Israeli public radio said Prime Minister Ariel Sharon had not only given the green light to eliminate Yassin but also personally supervised the attack.

"With this crime, Sharon, the despicable, sought to kill off the rights of the Palestinian people to a homeland, to holy places and to return" for refugees, Rantissi charged.

Abdel Aziz al-Rantissi, the top Hamas political leader, speaks to the press in front of the morgue containing the body of Sheikh Ahmed Yassin in Gaza city March 22, 2004, declaring open war on Israel. [Reuters]
"But I tell Sharon and other leaders of the Zionist gangs that they will not succeed."

Rantissi condemned what he called a "war against Islam" in Palestine and Iraq and urged Muslims "to wake from their sleep, to return to reason and make the earth tremble under the feet of the Zionists."

Palestinian negotiator Saeb Erakat warned that the death of Sheikh Yassin, founder of the hardline group fighting Israeli occupation, would only foster greater violence.

"I strongly condemn this ignoble crime perpetrated by Israeli forces," Erakat told Al-Arabiya.

"The Israeli government has thus chosen the path of escalation and confrontation," he added, demanding international protection for the Palestianians.

Erakat said 64 Palestinians had fallen as "martyrs" during Israeli attacks since the start of March.

"This new crime must move the international community to think seriously about providing international protection for the Palestinian people."

Yassin died early Monday in an Israeli helicopter strike on the Gaza Strip, igniting immediate threats of reprisals from the military wing of Hamas, the Ezzedine al-Qassam Brigades.

"We, the Ezzedine al-Qassam leaders, have decided to take immediate reprisals, like an earthquake that will hit everywhere to destroy the Zionist presence," said the statement, adding that the response would be "unexpected."

"The Zionists would not have perpetrated such an act without obtaining the green light from the terrorist American administration and it must assume responsibility for this crime," it added.

The Al-Aqsa Martyrs Brigades, a radical offshoot of Palestinian leader Yasser Arafat's Fatah movement, said "thousands" of Israelis would be targeted in retaliation, naming Defense Minister Shaul Mofaz as its prime target.

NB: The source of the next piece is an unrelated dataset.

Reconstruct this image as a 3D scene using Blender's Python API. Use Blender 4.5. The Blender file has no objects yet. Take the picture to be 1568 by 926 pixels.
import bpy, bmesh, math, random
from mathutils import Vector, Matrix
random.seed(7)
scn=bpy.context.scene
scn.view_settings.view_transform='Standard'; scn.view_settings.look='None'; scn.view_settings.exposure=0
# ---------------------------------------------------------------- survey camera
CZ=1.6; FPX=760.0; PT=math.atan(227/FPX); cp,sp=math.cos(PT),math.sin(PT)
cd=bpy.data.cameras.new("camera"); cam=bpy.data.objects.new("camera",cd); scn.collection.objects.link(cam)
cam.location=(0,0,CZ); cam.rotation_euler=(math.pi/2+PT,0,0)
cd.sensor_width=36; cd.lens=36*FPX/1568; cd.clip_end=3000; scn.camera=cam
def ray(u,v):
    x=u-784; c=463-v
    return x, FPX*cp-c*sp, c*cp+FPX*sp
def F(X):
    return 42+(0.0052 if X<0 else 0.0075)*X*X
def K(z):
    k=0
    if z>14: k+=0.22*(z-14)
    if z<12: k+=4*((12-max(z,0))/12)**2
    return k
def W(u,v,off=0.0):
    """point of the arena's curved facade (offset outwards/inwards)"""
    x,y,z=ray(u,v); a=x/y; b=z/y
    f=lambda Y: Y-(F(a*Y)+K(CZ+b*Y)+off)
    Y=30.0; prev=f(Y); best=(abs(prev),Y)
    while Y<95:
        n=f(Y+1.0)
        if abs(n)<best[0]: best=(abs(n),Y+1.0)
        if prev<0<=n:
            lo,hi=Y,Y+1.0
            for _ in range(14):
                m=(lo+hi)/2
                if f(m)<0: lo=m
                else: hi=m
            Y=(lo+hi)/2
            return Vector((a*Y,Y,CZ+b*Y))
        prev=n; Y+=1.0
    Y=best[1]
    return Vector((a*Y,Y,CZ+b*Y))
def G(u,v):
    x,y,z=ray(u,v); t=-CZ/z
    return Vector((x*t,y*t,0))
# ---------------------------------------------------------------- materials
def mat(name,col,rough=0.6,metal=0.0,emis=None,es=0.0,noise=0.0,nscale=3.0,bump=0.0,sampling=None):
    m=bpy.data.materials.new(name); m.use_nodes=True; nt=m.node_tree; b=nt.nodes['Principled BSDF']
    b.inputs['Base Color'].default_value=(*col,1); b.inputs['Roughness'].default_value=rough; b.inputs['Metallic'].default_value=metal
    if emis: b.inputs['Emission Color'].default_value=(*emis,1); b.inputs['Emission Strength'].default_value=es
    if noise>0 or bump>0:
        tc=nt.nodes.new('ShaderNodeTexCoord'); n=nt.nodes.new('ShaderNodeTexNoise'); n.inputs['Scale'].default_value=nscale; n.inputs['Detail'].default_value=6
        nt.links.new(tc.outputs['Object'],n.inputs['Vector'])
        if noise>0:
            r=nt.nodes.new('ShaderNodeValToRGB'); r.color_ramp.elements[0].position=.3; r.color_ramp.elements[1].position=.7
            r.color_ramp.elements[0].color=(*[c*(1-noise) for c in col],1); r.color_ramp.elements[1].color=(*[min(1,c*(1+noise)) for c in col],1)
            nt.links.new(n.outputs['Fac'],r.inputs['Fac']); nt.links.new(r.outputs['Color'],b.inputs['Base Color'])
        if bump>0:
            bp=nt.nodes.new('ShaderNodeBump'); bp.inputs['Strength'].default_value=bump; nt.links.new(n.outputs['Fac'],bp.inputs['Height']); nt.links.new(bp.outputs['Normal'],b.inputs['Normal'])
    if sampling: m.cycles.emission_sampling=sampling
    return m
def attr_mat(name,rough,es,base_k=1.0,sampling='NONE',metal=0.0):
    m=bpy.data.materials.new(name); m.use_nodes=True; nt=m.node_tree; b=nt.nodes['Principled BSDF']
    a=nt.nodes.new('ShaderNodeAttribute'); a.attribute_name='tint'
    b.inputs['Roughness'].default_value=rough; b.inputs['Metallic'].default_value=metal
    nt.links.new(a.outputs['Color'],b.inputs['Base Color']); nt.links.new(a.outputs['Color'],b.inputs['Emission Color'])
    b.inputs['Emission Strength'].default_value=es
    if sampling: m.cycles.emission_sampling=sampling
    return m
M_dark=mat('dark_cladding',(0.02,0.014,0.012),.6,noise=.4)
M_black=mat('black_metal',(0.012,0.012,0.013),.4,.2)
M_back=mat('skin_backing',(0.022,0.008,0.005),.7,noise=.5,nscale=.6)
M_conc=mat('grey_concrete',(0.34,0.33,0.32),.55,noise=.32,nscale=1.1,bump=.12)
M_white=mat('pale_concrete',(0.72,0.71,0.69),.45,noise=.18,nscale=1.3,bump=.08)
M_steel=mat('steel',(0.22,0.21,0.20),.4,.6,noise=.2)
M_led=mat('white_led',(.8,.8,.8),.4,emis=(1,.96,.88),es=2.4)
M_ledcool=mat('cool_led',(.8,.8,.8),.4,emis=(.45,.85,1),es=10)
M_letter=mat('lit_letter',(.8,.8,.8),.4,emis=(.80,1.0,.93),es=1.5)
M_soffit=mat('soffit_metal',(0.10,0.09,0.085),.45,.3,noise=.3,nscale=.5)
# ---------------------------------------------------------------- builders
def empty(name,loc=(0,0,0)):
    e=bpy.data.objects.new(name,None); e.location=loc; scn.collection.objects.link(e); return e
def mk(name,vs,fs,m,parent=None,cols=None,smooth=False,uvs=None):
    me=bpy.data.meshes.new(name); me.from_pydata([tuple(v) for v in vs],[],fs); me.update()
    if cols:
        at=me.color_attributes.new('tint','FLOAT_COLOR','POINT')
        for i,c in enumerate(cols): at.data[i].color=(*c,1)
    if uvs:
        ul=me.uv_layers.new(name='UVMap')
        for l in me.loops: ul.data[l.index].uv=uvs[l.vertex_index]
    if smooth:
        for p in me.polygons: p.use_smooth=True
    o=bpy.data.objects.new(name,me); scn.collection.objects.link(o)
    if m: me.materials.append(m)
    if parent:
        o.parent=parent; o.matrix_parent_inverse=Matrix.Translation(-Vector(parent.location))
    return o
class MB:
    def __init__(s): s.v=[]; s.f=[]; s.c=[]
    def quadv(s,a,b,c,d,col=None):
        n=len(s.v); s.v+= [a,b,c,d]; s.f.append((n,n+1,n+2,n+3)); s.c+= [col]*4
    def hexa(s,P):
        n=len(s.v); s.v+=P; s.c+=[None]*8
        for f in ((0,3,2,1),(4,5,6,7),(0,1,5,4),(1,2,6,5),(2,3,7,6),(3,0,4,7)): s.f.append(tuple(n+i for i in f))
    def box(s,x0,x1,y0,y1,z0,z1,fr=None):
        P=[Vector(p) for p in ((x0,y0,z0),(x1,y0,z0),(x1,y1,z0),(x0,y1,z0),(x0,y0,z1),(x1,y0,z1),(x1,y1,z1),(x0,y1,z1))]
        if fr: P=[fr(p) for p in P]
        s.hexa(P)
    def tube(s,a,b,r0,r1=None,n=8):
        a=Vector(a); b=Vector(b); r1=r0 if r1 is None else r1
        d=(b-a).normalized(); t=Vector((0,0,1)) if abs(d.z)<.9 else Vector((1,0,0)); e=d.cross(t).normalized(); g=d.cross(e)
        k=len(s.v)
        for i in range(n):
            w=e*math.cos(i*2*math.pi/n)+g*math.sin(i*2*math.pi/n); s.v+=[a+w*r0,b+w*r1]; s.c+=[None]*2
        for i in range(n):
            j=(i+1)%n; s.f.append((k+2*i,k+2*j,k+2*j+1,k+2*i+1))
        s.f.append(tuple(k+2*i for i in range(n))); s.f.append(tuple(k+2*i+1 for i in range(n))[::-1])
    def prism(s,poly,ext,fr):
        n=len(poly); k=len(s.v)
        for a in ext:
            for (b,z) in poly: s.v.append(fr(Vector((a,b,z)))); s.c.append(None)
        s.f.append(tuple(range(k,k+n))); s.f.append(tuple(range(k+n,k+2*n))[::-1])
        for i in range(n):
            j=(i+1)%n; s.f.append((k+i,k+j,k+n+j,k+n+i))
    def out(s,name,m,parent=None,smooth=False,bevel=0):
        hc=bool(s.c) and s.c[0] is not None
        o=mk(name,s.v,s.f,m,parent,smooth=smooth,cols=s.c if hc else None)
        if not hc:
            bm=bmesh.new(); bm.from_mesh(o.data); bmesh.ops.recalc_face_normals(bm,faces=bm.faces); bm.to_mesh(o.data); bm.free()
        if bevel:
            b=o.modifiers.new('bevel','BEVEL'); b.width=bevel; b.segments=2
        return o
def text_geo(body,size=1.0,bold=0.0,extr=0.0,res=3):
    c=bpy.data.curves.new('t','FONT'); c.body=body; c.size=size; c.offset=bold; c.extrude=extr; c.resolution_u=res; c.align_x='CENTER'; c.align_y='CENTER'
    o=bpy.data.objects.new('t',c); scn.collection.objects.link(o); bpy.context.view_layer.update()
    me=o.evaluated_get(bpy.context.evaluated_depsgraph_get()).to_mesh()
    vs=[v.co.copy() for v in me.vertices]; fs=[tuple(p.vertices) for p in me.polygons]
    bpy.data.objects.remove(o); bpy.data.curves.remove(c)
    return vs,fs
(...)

It called in a statement for all Palestinian factions to "proclaim a war without mercy against the Zionist people."

"We promise the Palestinian people that we will avenge the assassinations of the Nazi terrorists," added the statement.

The Israeli army said it had sealed off the West Bank and Gaza Strip Monday following the assassination.

"Following the attack, a complete closure was imposed on the Gaza Strip and the West Bank," Major Sharon Feingold said.

Israeli security services, including the police, have been placed on a high state of alert throughout the country.